▸ Set task
Emit the data below verbatim, stripping out any pictures.

[START Given material]

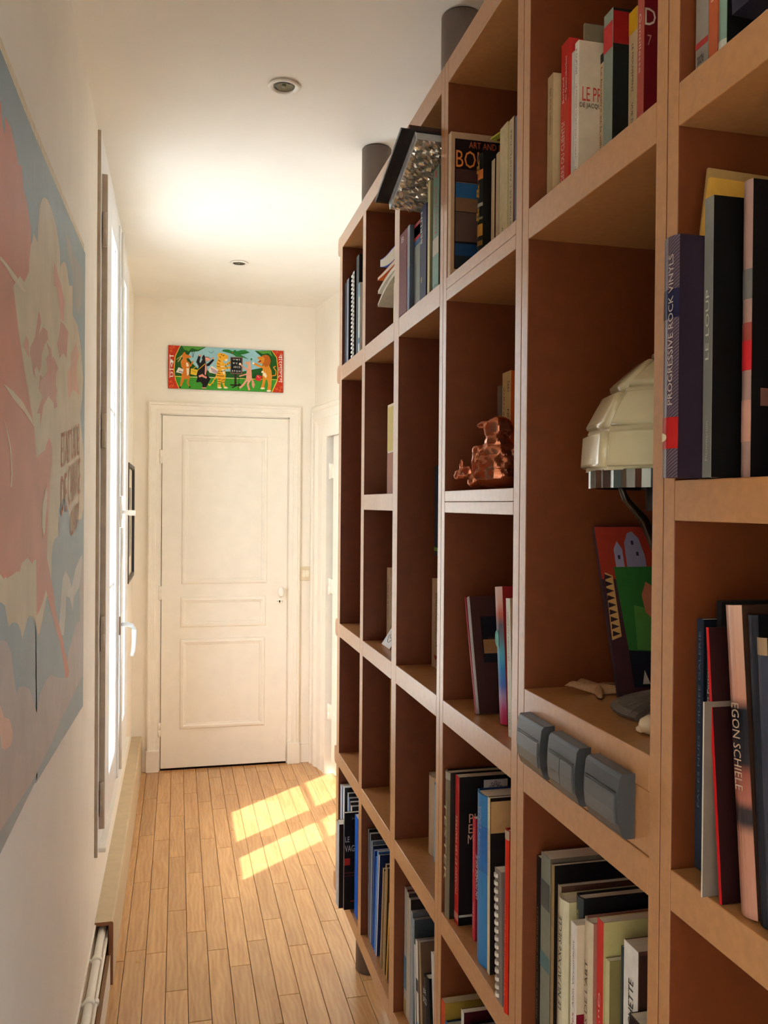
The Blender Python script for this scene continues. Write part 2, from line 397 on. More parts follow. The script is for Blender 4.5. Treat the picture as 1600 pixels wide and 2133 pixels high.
# two handles on the meeting strip
g=G().box(-.216,-.210,3.398,3.424,1.045,1.115)
hb=PWn(g,'handle_plate',M('brown_plate',(160,132,108),.4),.002)
g=G(); g.tube([(-.212,3.411,1.085),(-.185,3.411,1.085),(-.170,3.411,1.080),(-.161,3.411,1.062),(-.160,3.411,1.02),(-.163,3.411,.985),(-.168,3.411,.962)],[.008,.009,.0095,.009,.0085,.008,.006],12)
PWn(g,'window_handle',M('white_lacquer',(225,228,232),.2,.01,8))
g=G().box(-.216,-.206,3.396,3.426,1.485,1.545); g.prism([(3.396,1.545),(3.426,1.545),(3.411,1.575)],-.216,-.209,'x'); g.prism([(3.396,1.485),(3.411,1.455),(3.426,1.485)],-.216,-.209,'x')
PWn(g,'bolt_case',WHITE,.002)
g=G().tube([(-.208,3.411,1.515),(-.190,3.411,1.514),(-.180,3.411,1.512),(-.158,3.411,1.511)],[.006,.007,.011,.010],12)
PWn(g,'bolt_knob',WHITE)
g=G().tube([(-.209,3.411,2.58),(-.209,3.411,1.575)],.0055,10); g.tube([(-.209,3.411,1.455),(-.209,3.411,.53)],.0055,10); PWn(g,'bolt_rod',WHITE)
PWn(G().box(XL-.225,-.218,2.87,4.22,.425,.440),'sill',WHITE,.003)
PWn(G().box(-.415,-.395,2.885,4.06,.877,.899),'guard_rail',M('grey_iron',(110,112,115),.5))

# added unseen glazed door behind the camera, lets fill daylight into the near end
d3=struct(empty('added_fill_door',loc=(XR,-.8,0)))
g=G(); g.box(.02,.06,-.599,-.54,.01,2.1); g.box(.02,.06,.54,.599,.01,2.1); g.box(.02,.06,-.54,.54,.01,.12); g.box(.02,.06,-.54,.54,2.03,2.1); g.obj('added_door_frame',WHITE,d3)
G().box(.038,.042,-.54,.54,.12,2.03).obj('glass_pane',GLASS,d3)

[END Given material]

▸ The result
The Blender Python script for this scene continues. Write part 2, from line 397 on. More parts follow. The script is for Blender 4.5. Treat the picture as 1600 pixels wide and 2133 pixels high.
# two handles on the meeting strip
g=G().box(-.216,-.210,3.398,3.424,1.045,1.115)
hb=PWn(g,'handle_plate',M('brown_plate',(160,132,108),.4),.002)
g=G(); g.tube([(-.212,3.411,1.085),(-.185,3.411,1.085),(-.170,3.411,1.080),(-.161,3.411,1.062),(-.160,3.411,1.02),(-.163,3.411,.985),(-.168,3.411,.962)],[.008,.009,.0095,.009,.0085,.008,.006],12)
PWn(g,'window_handle',M('white_lacquer',(225,228,232),.2,.01,8))
g=G().box(-.216,-.206,3.396,3.426,1.485,1.545); g.prism([(3.396,1.545),(3.426,1.545),(3.411,1.575)],-.216,-.209,'x'); g.prism([(3.396,1.485),(3.411,1.455),(3.426,1.485)],-.216,-.209,'x')
PWn(g,'bolt_case',WHITE,.002)
g=G().tube([(-.208,3.411,1.515),(-.190,3.411,1.514),(-.180,3.411,1.512),(-.158,3.411,1.511)],[.006,.007,.011,.010],12)
PWn(g,'bolt_knob',WHITE)
g=G().tube([(-.209,3.411,2.58),(-.209,3.411,1.575)],.0055,10); g.tube([(-.209,3.411,1.455),(-.209,3.411,.53)],.0055,10); PWn(g,'bolt_rod',WHITE)
PWn(G().box(XL-.225,-.218,2.87,4.22,.425,.440),'sill',WHITE,.003)
PWn(G().box(-.415,-.395,2.885,4.06,.877,.899),'guard_rail',M('grey_iron',(110,112,115),.5))

# added unseen glazed door behind the camera, lets fill daylight into the near end
d3=struct(empty('added_fill_door',loc=(XR,-.8,0)))
g=G(); g.box(.02,.06,-.599,-.54,.01,2.1); g.box(.02,.06,.54,.599,.01,2.1); g.box(.02,.06,-.54,.54,.01,.12); g.box(.02,.06,-.54,.54,2.03,2.1); g.obj('added_door_frame',WHITE,d3)
G().box(.038,.042,-.54,.54,.12,2.03).obj('glass_pane',GLASS,d3)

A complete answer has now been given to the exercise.